Opinion
Filed September 8, 1905.
TESTIMONY — Weight of. Where the testimony given on the trial of a case is conflicting, this court will not attempt to determine the weight to be given to the same.
(Syllabus by the Court.)
Error from the District Court of Noble County; before Bayard T. Hainer, Trial Judge.
Doyle McGraw and Cowley Johnson, for plaintiffs in error.
J. W. Quick, for defendant in error.
Opinion of the court by
This action was brought in the district court of Noble county by the defendant in error to recover and quiet the title to four certain lots in the city of Perry, O. T. The petition alleges the deed to have been procured from the plaintiff by one of the defendants, by fraud and misrepresentation, and that the consideration had wholly failed; which consideration was a deed and conveyance to plaintiff of territory of the state of Kansas in and to certain patent right, which territory had a short time previous been already conveyed to another party; that the defendants had bought an interest in said property with knowledge of the fraud; and that during all the time the plaintiff was the owner and in possession of the property, and that this particular property was not described in the deed conveying the same, because of the fact that said deed did not show the block in which the lots in question were situated.

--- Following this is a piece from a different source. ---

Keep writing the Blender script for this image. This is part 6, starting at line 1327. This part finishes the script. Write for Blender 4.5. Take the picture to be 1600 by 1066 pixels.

The plaintiffs in error answered alleging that the defendant, A. A. Davis, to whom said deed was made, went into possession of said premises at the date of said deed, and remained in possession up to the time of making the conveyance to the other defendants, E. D. and B. M. Davis; that there was no failure of consideration in the conveyance of defendant in error, Fitzmaurice, to the plaintiff in error, A. A. Davis; that said Davis paid therefor the sum of $300.00, fifty dollars in cash, and two hundred and fifty dollars in shaft locks, articles manufactured under said patent, which consideration had never been returned.
The defendants, E. D. Davis and B. M. Davis filed in said cause a cross petition charging that there was a clerical error on the part of the notary drafting said deed; that the description therein was defective in not mentioning and setting forth the block in which said lots were located, and they pray a reformation and correction of the same in that respect.
The reply was a general denial, denying all the allegations in the answer inconsistent with the statements of the petition. The deed of territory under said patent was tendered back.
On the issue so joined the case was tried to the court without the intervention of a jury, and judgment rendered quieting the title to the property in the plaintiff Fitzmaurice, and requiring him to pay into court for the benefit of defendants the sum of fifty-eight dollars and fifty cents found by the court to have been received by Fitzmaurice from A. A. Davis, fifty dollars of the above amount having been furnished to Fitzmaurice by Davis to enable him to start business in the state of Kansas, and eight dollars and fifty cents was for money received by plaintiff on the sale of fifteen shaft locks, which had also been furnished by Davis, the unsold shaft locks having been returned by plaintiff to defendants.
No brief has been filed in this court by the defendant in error, and the brief of plaintiff in error presents no question for the determination of this court other than that the judgment of the court below was not supported by a preponderance of the testimony, or, in other words, what weight and effect shall be given to certain parts of the evidence.
The testimony is conflicting upon every proposition presented.
This court has too often declared to require citation, that it is not its province to weigh conflicting testimony and measure thereby the correctness of the judgment of the court below. The trial court with the witnesses and parties before it has the better opportunity to weigh and give credence to testimony.
Following this oft repeated determination the judgment of the trial court must be affirmed with costs.
Hainer, J., who presided in the court below, not sitting; all the other Justices concurring.